Dataset rows:
★ ★ ★ ★ ★ ★ ★

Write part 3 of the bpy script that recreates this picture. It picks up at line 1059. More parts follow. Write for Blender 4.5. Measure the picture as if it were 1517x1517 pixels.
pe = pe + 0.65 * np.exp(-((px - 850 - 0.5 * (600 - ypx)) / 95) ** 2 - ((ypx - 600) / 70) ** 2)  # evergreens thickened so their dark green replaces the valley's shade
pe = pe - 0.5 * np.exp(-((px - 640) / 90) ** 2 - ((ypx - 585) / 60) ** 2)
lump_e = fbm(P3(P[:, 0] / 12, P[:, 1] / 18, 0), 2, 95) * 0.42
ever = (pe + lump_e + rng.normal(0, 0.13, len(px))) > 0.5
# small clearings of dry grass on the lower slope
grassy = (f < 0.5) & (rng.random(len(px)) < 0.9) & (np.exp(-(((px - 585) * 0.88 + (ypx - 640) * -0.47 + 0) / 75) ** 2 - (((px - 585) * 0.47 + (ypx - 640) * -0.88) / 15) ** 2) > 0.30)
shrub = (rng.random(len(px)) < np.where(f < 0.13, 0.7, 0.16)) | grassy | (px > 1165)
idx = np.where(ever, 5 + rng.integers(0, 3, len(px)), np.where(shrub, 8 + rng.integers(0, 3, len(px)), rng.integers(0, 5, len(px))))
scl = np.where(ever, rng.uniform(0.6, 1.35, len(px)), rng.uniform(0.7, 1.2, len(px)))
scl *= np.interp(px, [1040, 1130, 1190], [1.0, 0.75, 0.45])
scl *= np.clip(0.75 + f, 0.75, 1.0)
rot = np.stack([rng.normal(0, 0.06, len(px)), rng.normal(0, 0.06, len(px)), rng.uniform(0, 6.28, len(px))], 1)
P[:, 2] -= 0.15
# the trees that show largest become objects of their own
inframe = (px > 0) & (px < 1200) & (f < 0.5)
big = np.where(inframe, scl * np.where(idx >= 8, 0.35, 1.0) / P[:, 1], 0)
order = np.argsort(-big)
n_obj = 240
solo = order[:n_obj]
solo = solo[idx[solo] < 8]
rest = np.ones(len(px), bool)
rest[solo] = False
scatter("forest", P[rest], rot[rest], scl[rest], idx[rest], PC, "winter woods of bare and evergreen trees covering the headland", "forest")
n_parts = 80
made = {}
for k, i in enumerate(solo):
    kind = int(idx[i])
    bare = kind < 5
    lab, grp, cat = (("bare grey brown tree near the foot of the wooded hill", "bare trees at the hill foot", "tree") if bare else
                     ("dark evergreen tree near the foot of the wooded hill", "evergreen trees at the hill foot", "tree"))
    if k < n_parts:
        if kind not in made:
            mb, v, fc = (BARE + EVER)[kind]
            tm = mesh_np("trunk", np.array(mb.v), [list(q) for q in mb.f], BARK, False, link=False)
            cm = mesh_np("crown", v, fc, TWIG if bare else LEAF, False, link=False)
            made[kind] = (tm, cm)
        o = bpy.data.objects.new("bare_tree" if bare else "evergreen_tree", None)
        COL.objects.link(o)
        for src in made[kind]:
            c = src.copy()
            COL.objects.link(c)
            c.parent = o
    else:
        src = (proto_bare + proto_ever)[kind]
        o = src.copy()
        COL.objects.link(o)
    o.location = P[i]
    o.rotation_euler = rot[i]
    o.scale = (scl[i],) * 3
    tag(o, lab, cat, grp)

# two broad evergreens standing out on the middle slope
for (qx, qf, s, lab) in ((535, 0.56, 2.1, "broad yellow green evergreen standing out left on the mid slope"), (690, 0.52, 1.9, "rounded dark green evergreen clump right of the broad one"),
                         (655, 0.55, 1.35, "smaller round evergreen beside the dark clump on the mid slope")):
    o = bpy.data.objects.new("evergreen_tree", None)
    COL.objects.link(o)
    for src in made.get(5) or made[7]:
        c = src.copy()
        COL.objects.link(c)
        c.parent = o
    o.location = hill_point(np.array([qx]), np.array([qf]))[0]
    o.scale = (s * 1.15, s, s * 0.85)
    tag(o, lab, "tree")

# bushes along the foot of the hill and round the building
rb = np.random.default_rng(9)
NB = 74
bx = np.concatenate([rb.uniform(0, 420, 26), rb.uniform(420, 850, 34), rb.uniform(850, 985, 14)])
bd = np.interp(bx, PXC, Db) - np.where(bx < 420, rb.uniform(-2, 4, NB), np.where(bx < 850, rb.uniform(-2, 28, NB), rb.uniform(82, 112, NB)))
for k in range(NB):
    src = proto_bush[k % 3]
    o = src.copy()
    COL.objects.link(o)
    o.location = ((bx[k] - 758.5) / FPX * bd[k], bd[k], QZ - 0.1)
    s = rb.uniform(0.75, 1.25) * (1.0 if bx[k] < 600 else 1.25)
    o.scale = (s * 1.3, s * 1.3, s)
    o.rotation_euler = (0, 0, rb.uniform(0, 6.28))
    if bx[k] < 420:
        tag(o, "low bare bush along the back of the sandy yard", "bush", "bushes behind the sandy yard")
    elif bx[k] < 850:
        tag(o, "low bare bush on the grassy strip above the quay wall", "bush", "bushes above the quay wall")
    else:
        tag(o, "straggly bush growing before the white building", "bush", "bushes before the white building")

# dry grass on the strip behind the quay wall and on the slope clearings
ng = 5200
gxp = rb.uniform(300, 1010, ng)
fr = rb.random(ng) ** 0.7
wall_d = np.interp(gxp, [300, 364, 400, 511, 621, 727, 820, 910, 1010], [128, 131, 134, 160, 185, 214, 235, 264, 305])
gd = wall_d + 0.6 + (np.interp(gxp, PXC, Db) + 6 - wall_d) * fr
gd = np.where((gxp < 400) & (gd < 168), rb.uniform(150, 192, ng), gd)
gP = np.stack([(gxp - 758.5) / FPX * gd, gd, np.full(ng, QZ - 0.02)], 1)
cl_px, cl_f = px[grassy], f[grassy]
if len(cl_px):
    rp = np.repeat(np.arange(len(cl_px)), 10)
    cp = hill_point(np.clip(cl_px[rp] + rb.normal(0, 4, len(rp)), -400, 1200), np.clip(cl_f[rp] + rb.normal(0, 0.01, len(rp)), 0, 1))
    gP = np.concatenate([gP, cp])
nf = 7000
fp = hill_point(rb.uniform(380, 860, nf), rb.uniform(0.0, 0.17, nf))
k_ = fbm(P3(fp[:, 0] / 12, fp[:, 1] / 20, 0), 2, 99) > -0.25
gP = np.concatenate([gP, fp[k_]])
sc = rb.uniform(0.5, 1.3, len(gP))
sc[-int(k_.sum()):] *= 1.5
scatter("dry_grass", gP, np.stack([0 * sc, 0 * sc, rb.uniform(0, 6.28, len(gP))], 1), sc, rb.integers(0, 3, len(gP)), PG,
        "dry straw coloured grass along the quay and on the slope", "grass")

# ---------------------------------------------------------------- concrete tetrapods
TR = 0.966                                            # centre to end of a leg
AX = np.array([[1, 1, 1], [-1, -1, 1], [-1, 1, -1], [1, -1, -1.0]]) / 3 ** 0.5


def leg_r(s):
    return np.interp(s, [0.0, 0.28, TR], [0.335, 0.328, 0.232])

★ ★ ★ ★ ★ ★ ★

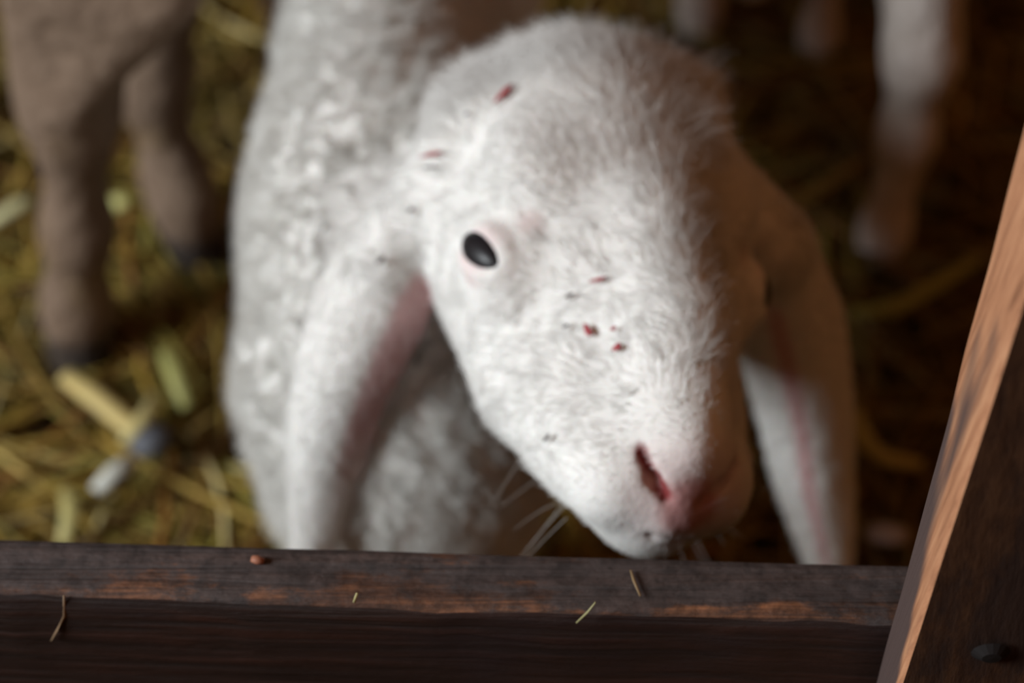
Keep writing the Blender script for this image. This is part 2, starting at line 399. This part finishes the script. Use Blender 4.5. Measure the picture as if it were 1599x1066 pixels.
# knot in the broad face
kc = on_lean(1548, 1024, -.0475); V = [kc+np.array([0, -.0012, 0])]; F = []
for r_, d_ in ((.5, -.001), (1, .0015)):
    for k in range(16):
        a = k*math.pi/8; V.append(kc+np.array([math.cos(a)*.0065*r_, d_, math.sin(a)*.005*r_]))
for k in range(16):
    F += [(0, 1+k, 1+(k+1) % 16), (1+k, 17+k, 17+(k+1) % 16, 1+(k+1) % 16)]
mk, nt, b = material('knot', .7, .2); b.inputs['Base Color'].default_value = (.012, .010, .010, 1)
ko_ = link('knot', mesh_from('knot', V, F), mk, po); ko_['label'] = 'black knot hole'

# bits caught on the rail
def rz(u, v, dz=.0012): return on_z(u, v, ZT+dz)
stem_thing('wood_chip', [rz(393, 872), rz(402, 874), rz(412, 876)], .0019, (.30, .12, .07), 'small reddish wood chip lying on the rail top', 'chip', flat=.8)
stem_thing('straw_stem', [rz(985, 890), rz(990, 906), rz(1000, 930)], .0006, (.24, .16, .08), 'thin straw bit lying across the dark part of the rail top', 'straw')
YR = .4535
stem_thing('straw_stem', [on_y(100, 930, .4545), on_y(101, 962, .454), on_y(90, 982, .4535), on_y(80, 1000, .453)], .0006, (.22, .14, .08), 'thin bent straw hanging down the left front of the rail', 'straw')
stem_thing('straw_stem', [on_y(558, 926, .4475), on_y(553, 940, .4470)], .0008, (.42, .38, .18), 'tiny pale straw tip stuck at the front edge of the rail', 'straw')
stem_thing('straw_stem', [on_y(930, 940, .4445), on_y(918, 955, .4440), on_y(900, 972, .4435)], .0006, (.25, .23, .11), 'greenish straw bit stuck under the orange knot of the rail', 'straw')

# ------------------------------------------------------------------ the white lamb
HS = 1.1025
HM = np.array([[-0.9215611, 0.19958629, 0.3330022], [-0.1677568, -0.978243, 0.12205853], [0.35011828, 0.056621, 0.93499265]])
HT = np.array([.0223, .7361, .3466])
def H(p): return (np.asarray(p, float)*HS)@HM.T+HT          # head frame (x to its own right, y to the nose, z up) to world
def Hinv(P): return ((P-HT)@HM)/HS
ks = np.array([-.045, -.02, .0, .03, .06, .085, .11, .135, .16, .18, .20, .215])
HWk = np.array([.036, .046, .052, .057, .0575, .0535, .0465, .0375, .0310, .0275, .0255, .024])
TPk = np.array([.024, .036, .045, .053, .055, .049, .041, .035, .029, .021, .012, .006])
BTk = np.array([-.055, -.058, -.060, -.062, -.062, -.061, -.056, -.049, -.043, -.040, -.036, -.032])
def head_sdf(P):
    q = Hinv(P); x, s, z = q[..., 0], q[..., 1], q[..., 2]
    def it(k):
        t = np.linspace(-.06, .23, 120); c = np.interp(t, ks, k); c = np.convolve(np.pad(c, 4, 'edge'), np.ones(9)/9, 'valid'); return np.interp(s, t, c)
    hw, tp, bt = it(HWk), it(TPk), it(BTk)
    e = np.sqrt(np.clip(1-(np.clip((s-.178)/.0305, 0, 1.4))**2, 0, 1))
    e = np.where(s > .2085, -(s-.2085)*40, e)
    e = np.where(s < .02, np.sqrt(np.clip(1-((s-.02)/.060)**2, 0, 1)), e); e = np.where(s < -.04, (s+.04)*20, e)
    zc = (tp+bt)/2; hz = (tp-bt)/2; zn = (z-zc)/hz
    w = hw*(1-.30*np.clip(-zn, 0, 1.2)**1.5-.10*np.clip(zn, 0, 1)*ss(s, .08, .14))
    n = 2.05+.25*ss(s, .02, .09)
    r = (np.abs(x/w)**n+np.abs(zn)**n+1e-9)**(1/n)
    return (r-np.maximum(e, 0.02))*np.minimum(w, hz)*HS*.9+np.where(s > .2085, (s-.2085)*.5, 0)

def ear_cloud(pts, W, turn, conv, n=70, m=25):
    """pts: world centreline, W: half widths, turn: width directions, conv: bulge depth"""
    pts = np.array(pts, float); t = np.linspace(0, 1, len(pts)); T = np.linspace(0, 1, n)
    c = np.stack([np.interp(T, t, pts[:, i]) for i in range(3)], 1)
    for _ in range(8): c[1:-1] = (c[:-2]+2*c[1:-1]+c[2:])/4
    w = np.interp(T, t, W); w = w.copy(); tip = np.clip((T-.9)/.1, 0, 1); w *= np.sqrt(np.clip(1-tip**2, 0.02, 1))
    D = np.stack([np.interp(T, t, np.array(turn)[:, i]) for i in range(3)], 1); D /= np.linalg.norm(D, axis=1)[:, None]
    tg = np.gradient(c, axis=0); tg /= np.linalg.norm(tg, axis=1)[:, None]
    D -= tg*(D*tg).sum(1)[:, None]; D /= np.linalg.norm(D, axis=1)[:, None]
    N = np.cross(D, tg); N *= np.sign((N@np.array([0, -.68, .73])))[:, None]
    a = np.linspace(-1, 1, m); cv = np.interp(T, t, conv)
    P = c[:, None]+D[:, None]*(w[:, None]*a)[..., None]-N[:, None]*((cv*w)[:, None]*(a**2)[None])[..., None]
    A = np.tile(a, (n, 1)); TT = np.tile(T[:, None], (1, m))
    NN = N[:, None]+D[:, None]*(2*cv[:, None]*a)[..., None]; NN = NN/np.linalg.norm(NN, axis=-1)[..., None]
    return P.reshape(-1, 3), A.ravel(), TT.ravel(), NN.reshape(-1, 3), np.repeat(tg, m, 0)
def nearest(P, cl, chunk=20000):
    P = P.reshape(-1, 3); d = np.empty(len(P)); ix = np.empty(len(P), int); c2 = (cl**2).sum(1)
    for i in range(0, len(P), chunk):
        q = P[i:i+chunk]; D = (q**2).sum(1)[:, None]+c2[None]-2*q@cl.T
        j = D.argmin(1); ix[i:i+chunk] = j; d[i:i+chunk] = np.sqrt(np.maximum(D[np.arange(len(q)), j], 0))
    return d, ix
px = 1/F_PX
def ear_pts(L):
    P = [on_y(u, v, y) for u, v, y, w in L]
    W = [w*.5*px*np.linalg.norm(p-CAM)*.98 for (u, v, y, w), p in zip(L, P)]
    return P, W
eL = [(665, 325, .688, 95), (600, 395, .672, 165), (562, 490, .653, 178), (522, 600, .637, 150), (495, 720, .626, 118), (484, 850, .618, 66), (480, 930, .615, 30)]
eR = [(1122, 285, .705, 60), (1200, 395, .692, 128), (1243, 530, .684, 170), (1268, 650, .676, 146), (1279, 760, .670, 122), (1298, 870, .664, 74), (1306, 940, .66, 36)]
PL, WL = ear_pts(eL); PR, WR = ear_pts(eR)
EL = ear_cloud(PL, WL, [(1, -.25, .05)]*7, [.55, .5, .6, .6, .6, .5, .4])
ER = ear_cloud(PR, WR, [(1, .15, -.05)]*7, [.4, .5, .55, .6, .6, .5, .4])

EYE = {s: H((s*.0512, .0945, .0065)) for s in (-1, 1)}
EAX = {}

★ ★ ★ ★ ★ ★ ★

Work to be completed:
Repeat exactly the lines from the one that contains "Keep writing the" through the one that contains "ko_ = link('knot', mesh_from('knot', V, F), mk, po);", and only those.

Finished task:
Keep writing the Blender script for this image. This is part 2, starting at line 399. This part finishes the script. Use Blender 4.5. Measure the picture as if it were 1599x1066 pixels.
# knot in the broad face
kc = on_lean(1548, 1024, -.0475); V = [kc+np.array([0, -.0012, 0])]; F = []
for r_, d_ in ((.5, -.001), (1, .0015)):
    for k in range(16):
        a = k*math.pi/8; V.append(kc+np.array([math.cos(a)*.0065*r_, d_, math.sin(a)*.005*r_]))
for k in range(16):
    F += [(0, 1+k, 1+(k+1) % 16), (1+k, 17+k, 17+(k+1) % 16, 1+(k+1) % 16)]
mk, nt, b = material('knot', .7, .2); b.inputs['Base Color'].default_value = (.012, .010, .010, 1)
ko_ = link('knot', mesh_from('knot', V, F), mk, po); ko_['label'] = 'black knot hole'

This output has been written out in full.